Le chat préfère la fuite

Il faut toutefois rappeler qu’en situation menaçante, le combat n’est généralement pas la stratégie privilégiée par les chats, en raison du risque de blessures qu’il est susceptible d’occasionner. Quand une situation est perçue comme dangereuse et menaçante, le chat va dans un premier temps avoir le réflexe de fuir et de se cacher pour échapper au danger. En revanche, s’il n’a pas de possibilités de fuite, s’il est acculé ou si d’autres facteurs viennent renforcer une vive émotion de colère, le comportement agressif peut rapidement s’avérer la stratégie la plus efficace pour faire face.
Des signes précurseurs inefficaces
En raison d’une préférence pour la fuite en situation menaçante ou inconfortable, le chat commencera normalement par émettre un panel de signes de tension et de signaux de mise à distance dans le but de faire cesser ou d’éloigner le stimulus gênant. Si ces manifestations sont incomprises et ignorées, elles deviennent inefficaces, obligeant le chat à passer à un mode de communication plus « radical ».
Ces situations sont très fréquentes dans le cadre de nos interactions avec les chats, au cours desquelles nous leur imposons des contacts et sollicitations inappropriées sans tenir compte de leurs signes et signaux, ou bien en les interprétant de façon erronée. Le chat peut, dans le cadre de ces interactions, produire une conduite agressive en réponse directe à notre sollicitation.
Et s’il vit selon des modalités relationnelles imprévisibles et insécures au quotidien, au sein desquelles l’humain ne respecte pas son intégrité physique et ses signaux de communication, la jauge de saturation du chat peut déborder et l’amener à produire des comportements agressifs à différents moments « inattendus » (aux yeux de l’humain), à des fréquences et selon des intensités plus importantes.
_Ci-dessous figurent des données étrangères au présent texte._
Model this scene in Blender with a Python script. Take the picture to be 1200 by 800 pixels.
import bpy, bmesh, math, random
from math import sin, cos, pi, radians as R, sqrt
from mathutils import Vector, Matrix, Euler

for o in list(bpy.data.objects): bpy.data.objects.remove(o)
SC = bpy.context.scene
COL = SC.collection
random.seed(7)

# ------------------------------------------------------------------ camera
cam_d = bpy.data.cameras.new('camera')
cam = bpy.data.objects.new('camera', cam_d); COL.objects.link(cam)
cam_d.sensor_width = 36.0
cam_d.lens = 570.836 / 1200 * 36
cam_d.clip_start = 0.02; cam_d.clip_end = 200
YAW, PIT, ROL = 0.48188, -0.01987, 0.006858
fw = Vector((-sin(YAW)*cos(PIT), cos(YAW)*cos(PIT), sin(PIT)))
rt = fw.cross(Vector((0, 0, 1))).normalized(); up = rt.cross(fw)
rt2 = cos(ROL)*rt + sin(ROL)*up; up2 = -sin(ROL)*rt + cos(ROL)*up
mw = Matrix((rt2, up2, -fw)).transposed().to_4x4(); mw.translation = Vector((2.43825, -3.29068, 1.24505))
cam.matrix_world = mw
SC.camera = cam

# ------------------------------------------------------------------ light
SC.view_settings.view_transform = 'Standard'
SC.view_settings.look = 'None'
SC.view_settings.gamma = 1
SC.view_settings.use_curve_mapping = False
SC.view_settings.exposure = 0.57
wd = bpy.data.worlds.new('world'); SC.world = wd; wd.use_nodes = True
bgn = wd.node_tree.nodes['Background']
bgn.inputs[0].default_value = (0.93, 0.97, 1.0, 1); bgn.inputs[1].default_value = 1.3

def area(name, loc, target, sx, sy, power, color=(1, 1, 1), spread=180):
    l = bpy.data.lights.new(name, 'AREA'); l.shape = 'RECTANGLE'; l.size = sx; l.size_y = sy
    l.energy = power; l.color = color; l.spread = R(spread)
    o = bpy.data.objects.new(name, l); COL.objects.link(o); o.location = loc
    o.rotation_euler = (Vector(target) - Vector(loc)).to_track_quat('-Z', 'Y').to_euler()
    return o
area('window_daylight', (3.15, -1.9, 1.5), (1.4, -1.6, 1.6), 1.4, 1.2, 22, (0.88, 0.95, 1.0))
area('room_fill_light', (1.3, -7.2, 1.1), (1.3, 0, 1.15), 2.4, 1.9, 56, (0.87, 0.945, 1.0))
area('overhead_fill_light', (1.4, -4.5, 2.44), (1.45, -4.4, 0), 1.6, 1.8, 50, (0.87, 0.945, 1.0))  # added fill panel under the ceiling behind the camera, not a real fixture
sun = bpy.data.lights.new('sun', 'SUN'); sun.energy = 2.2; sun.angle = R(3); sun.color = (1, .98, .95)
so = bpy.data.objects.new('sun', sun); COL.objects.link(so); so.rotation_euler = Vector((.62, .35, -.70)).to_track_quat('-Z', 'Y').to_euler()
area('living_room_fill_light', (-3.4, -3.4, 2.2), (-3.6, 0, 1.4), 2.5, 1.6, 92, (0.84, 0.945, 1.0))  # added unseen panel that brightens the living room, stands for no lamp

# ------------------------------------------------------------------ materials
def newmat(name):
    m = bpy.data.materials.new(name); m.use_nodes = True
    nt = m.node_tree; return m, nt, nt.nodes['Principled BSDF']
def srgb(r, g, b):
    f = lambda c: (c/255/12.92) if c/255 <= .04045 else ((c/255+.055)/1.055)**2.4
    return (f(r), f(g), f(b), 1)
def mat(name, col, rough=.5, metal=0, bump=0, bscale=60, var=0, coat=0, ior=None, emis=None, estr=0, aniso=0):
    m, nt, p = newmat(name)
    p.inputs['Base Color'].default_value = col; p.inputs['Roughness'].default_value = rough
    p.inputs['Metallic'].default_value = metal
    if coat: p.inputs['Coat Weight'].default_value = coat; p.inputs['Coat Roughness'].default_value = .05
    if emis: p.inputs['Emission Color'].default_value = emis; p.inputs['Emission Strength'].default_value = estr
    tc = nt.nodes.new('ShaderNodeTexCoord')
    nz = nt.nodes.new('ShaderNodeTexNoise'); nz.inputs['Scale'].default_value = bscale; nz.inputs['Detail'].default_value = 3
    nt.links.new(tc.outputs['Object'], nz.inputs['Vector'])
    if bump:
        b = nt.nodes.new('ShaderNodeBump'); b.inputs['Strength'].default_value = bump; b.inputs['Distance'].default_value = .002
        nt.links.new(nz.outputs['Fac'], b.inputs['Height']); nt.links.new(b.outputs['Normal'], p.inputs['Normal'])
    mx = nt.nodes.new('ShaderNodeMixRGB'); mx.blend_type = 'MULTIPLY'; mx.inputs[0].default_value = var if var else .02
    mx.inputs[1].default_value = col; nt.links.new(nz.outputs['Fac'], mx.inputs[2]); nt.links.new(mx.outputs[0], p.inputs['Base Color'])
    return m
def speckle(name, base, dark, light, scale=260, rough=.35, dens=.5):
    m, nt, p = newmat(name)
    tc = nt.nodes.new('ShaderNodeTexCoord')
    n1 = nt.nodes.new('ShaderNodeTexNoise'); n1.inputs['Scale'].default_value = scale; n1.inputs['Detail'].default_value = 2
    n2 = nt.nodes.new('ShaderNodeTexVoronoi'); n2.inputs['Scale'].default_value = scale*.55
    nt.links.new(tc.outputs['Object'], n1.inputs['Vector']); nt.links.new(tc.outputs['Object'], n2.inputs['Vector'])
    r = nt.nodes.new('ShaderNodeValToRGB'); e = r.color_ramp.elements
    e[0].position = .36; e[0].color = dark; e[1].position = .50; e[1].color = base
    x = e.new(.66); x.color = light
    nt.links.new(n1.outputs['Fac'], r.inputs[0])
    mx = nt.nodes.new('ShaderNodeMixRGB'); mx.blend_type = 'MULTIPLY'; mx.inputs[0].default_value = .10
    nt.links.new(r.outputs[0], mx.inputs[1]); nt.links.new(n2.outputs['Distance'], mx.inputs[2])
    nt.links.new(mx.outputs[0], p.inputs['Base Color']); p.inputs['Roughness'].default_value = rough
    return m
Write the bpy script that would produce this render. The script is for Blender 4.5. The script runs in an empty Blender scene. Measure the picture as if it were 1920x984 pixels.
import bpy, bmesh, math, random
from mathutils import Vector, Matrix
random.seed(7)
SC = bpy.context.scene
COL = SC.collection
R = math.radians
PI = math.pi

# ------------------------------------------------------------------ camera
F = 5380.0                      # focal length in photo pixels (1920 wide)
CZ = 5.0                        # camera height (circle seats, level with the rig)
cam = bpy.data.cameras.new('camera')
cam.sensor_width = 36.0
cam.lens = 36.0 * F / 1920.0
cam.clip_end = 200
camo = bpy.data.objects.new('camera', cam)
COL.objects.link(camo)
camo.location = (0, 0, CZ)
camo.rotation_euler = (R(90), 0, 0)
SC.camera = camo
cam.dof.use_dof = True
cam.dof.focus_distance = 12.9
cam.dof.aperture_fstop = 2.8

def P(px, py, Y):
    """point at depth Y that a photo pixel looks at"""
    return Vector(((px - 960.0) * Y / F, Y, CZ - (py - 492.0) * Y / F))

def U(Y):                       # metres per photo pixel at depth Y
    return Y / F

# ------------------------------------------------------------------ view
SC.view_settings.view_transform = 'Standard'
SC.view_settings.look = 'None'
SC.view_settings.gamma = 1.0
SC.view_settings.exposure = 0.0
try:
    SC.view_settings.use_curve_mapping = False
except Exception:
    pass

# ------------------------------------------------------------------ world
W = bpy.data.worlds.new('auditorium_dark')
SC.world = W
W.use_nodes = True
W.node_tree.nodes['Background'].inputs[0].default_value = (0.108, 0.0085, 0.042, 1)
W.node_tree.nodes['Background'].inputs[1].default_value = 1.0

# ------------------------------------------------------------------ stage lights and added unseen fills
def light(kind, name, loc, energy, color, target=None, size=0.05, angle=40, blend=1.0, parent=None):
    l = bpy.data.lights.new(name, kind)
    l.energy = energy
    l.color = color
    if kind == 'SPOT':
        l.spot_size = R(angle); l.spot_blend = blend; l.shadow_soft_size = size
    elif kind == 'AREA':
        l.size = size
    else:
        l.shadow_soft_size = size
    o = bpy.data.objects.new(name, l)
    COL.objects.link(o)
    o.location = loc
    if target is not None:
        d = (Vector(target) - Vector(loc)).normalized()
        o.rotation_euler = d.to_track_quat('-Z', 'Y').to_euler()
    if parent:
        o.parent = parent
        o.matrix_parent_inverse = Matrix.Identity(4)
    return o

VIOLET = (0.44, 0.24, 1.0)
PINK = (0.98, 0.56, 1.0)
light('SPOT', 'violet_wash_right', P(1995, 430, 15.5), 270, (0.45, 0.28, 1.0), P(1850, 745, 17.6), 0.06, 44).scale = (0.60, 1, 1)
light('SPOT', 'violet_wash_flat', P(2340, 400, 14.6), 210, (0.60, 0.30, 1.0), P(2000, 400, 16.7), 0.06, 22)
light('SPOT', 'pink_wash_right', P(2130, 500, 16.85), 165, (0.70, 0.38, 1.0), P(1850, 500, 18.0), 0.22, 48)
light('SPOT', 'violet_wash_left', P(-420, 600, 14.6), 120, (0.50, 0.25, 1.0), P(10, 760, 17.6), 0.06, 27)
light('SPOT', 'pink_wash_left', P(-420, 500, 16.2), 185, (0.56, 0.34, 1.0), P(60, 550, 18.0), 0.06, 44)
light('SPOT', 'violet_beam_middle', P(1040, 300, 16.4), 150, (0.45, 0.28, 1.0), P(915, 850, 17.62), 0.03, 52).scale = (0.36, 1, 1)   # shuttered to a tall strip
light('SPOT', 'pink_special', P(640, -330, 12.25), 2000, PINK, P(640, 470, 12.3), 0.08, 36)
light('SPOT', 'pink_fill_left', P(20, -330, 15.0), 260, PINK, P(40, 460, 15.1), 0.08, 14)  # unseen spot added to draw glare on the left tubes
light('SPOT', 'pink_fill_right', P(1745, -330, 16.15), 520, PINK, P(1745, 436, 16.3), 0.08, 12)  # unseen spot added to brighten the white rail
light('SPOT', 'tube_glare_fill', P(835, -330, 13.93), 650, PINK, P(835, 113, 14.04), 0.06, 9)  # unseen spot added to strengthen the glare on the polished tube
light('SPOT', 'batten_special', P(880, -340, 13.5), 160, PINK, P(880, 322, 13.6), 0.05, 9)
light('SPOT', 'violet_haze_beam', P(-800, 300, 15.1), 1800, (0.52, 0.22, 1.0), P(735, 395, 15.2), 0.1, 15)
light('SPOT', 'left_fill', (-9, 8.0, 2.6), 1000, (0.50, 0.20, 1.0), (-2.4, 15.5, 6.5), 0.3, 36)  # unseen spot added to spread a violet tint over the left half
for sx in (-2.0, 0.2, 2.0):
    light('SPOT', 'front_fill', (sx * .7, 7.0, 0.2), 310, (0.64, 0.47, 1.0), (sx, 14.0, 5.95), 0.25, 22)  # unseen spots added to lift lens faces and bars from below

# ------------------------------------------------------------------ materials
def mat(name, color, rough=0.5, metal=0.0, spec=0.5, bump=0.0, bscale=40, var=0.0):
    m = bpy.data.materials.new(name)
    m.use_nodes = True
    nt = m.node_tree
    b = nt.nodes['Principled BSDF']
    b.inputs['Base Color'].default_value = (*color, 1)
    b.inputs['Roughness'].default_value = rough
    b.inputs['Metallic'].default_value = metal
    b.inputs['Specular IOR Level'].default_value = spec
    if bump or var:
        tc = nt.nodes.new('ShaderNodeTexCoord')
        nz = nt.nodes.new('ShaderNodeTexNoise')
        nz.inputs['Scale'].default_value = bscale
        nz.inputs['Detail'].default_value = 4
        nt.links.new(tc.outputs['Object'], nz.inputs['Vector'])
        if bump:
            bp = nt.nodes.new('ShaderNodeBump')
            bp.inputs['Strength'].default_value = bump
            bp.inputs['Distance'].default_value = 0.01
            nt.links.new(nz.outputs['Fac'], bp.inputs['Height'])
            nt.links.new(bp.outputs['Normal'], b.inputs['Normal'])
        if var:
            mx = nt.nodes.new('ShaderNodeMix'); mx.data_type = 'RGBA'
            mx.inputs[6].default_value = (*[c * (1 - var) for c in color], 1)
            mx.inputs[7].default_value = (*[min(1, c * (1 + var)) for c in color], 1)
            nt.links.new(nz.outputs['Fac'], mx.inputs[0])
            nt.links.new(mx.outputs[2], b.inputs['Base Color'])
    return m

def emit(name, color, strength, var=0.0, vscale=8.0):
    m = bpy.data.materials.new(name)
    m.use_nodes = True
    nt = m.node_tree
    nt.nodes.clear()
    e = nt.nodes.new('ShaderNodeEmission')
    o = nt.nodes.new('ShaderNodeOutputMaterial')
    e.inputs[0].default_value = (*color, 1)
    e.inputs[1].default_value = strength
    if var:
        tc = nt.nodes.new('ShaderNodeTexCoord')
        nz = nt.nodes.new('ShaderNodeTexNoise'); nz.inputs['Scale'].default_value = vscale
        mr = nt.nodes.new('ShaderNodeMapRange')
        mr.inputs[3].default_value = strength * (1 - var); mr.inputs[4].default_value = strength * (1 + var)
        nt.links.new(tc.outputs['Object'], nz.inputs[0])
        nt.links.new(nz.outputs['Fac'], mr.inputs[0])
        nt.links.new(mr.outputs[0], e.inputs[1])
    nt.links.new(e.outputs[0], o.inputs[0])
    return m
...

Derrière chaque comportement existe une émotion
Cette fameuse jauge de saturation peut déborder en lien avec tout un tas de facteurs : ressources environnementales non conformes à la satisfaction des besoins félins, utilisation de punitions fréquentes, jeux avec les mains sur le corps du chat, changements d’environnement fréquents… autant de causes impossibles à lister de façon exhaustive (et cela est sans compter les agressions redirigées se produisant à l’occasion d’une forte émotion de peur associée à un individu donnant lieu à de véritables sensibilisations) !
Les modalités de distribution alimentaire (notamment un rationnement avec manque de contrôle) figurent bien sûr parmi les raisons qui peuvent amener le chat à ressentir de la frustration au quotidien et à diriger des conduites agressives envers l’humain dont il est bien souvent totalement dépendant pour ce besoin vital.
Mais que vient faire le tigre dans cette histoire ? Est-ce que nous aussi, tout être humain que nous sommes, ne ressentirions pas une accumulation de frustration si à chaque fois que nous avons faim, nous nous confrontons à un frigo et des placards impossibles à ouvrir, une assiette désespérément vide, sans certitude concernant le nombre d’heures qu’il nous faudra encore attendre avant que la personne ayant tous pouvoirs sur ce besoin vital ne décide de nous donner à manger ?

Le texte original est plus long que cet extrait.